Qu’aimeriez-vous recevoir pour votre anniversaire ? Toujours et encore l’amour de mon amoureux, c'est-à-dire mon mari.

 

Qu’est-ce qui vous fait lever le matin ? Le désir de faire. De découvrir un nouveau jour. Partager le temps entre l’atelier et la nature.  Apprécier le  fil des saisons.

 

 

Que sont devenus vos rêves d’enfant ? Si je prends au pied de la lettre cette question, je dirai perdus dans le lointain et c’est tant mieux, cela pouvait être trop souvent des cauchemars.

Si je considère cette question comme une projection de mes désirs d’enfant à ma vie actuelle je peux dire : « ils sont réalisés ».

 

Quel est le livre que vous aimez relire ? Je me dis toujours quand j’aurai un peu de temps je relirai tout Zola et tout Balzac, bien entendu cela reste une intention… Je voudrais également relire tous mes « Lagarde et Michard » du moyen-âge au vingtième. Un vrai désir de me replonger dans mon univers littéraire de lycéenne où j’ai puisé des moments de grand bonheur…

 

Quel film vous fait pleurer ? « La Strada » de Fedérico Fellini.

 

Quand vous vous regardez dans un miroir qui voyez-vous ? Une femme heureuse de vivre et qui tente d’accepter ses rides !!!

 

A qui n'avez-vous jamais osé écrire ? A personne. J’ai toujours fait ce que j’avais décidé de faire, même s’il fallait payer le prix fort !

 

Quels sont les artistes dont vous vous sentez le plus proche ? Enfant c’était Pablo Picasso, le maître des maîtres.

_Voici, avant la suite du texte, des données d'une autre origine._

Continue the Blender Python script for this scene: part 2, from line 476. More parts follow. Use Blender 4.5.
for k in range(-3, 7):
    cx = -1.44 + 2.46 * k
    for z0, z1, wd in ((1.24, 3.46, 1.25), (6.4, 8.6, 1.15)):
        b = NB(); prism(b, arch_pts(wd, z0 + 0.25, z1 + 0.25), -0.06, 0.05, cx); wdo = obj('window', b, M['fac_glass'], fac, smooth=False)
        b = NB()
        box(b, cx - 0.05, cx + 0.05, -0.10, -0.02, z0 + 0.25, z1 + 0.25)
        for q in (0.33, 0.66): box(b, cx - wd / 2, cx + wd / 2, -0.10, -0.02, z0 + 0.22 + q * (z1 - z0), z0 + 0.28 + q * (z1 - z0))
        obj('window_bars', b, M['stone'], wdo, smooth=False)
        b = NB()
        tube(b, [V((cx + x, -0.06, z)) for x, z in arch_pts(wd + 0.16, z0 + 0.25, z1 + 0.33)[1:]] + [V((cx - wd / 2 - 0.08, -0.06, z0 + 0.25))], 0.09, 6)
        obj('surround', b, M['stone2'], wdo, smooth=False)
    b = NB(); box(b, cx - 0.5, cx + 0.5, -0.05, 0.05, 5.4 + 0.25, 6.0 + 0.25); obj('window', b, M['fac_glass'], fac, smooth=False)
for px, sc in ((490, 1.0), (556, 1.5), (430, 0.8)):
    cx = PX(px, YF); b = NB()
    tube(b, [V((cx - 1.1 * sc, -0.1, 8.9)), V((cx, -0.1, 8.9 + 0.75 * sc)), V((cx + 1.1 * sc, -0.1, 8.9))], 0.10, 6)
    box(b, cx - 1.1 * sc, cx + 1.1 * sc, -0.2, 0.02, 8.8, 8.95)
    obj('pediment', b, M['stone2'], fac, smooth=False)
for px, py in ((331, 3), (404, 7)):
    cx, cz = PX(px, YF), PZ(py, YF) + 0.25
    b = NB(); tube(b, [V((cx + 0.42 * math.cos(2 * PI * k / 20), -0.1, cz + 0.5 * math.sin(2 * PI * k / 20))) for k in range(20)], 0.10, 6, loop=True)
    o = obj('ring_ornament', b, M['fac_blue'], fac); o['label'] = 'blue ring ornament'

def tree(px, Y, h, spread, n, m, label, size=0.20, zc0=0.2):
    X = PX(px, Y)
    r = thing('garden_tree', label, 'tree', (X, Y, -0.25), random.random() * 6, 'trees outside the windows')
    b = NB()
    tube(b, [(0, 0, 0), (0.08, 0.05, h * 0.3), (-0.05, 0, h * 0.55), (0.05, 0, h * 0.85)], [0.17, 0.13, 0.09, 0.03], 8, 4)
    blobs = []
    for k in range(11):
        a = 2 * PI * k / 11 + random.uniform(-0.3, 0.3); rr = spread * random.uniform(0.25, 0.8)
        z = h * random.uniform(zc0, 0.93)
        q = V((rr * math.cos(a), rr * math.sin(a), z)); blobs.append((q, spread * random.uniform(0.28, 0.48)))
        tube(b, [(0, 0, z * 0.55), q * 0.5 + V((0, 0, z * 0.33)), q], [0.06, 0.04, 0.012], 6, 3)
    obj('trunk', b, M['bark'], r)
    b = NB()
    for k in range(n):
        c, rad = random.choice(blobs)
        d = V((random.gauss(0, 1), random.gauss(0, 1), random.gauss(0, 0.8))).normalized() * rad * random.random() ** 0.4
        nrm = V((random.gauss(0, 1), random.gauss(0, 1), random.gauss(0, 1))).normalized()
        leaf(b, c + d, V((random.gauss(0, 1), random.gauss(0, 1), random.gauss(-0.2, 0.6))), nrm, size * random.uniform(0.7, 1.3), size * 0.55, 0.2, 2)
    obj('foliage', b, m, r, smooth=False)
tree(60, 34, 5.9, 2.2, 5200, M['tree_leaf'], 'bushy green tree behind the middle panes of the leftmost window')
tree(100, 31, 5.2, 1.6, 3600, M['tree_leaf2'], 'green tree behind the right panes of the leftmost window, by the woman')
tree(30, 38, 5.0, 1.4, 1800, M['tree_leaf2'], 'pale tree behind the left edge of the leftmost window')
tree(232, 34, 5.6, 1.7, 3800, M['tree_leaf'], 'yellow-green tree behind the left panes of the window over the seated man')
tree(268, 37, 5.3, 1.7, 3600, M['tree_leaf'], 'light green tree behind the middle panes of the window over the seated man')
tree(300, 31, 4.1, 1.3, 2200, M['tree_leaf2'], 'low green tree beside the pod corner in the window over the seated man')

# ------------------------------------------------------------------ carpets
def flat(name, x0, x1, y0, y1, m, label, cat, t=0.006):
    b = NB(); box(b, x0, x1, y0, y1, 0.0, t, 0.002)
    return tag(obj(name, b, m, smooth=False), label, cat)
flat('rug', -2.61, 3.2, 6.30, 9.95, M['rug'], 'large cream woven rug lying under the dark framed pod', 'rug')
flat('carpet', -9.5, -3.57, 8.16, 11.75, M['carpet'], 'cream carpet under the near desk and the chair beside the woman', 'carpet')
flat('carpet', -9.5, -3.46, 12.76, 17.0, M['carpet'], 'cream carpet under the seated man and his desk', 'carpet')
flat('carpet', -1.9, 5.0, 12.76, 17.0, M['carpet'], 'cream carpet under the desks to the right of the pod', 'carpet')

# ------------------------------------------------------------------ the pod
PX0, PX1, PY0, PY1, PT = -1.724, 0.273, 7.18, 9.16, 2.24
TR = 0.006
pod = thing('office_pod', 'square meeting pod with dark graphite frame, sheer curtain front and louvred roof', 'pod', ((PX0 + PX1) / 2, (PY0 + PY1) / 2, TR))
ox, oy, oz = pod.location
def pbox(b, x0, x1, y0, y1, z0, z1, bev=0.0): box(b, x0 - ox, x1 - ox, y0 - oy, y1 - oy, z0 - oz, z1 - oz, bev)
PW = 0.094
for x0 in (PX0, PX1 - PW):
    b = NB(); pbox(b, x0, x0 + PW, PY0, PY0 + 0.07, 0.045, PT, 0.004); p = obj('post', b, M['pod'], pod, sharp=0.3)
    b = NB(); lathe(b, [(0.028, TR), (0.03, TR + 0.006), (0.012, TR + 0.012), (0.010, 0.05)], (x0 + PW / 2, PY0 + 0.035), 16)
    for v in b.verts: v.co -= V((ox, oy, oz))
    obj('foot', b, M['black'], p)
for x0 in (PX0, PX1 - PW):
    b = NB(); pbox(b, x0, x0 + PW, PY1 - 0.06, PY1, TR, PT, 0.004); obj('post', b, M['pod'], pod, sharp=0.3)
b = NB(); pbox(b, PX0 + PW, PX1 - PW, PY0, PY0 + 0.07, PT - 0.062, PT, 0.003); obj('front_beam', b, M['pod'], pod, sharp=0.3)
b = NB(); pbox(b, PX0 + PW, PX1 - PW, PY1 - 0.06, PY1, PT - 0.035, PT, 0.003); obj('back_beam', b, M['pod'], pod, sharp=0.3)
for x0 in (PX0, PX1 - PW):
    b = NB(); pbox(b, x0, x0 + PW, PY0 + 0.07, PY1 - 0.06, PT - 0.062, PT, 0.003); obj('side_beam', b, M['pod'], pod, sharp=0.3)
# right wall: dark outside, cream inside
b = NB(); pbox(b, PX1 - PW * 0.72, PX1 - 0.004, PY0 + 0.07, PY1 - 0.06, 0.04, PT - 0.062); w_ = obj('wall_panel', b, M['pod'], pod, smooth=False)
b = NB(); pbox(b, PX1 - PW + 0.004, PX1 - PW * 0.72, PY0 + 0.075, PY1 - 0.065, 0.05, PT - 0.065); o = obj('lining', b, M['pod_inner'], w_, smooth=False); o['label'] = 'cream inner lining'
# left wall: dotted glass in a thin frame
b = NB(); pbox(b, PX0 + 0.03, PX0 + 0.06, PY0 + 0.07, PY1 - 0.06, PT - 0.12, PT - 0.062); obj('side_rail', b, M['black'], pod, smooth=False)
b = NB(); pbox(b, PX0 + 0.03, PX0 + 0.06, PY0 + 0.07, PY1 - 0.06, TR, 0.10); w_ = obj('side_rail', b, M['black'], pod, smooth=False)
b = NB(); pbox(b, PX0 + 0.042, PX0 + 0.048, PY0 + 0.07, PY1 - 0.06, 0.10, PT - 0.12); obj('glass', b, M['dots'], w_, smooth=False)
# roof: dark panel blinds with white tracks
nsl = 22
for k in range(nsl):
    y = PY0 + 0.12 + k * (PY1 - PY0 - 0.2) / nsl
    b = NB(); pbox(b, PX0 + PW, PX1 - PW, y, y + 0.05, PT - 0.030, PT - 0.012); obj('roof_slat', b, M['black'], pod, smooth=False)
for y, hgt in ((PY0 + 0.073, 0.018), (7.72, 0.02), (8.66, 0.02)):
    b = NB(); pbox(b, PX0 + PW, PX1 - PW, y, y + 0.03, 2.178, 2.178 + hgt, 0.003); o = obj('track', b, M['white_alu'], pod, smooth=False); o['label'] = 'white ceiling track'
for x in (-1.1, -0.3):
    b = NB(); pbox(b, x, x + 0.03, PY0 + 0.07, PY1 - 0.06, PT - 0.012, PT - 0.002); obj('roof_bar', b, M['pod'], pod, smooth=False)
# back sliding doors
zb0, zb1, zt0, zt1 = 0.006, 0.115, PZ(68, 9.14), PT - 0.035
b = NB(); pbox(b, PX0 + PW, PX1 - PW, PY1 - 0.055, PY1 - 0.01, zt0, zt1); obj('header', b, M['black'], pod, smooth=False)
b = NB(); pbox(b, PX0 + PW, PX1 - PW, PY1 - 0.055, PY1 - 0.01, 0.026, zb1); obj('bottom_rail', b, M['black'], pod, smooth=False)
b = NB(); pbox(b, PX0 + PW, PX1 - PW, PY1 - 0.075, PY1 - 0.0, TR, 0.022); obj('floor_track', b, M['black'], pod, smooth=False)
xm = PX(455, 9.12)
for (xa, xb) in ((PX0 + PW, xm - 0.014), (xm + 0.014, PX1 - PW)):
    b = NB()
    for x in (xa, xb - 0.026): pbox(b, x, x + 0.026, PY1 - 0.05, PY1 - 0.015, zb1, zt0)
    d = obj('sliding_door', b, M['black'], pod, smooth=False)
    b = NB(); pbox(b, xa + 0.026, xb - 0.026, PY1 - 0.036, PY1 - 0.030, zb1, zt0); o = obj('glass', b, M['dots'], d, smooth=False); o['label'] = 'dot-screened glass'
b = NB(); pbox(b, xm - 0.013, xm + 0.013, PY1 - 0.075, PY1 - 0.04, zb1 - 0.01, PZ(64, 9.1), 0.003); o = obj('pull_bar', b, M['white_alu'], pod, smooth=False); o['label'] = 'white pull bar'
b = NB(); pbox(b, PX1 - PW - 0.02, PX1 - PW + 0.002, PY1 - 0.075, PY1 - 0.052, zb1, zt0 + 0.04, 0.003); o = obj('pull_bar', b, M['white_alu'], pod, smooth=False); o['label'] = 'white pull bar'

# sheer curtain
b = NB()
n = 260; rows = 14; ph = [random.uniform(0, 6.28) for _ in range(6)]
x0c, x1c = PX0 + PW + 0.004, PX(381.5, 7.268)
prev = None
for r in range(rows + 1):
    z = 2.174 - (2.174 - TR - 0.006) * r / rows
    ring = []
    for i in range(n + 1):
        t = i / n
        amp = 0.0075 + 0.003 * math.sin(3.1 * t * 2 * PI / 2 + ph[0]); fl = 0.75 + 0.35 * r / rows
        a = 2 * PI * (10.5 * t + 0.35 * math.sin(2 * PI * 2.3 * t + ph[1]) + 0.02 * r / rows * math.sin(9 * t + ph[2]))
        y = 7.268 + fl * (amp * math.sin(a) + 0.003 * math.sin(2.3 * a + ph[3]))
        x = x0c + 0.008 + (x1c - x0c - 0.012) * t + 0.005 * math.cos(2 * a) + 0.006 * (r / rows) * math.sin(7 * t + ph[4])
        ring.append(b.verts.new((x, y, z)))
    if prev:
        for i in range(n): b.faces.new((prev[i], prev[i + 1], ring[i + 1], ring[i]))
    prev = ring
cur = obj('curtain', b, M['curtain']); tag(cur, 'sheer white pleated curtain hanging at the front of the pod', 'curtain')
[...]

Aujourd’hui c’est très diversifié :  Christian Boltanski, Sophie Calle, Rachmaninov pour la musique.

Que défendez-vous ? Depuis toujours, la Paix et le droit à la différence.

 

Que vous inspire la phrase de Lacan : "L'Amour c'est donner quelque chose qu'on n'a pas à quelqu'un qui n'en veut pas" ? Cela ne m’inspire pas, le don, le partage n’existe à mon sens que dans le respect de l’autre. Alors s’il n’en veut pas…

 

Enfin que pensez-vous de celle de W. Allen : "La réponse est oui mais quelle était la question ?»

Je ne m’inscris pas dans cette légèreté mais « j’adore » l’humour de W. Allen, ses films sont pour moi des références.

 

Entretien réalisé avec Jean-Paul Gavard-Perret, octobre 2013.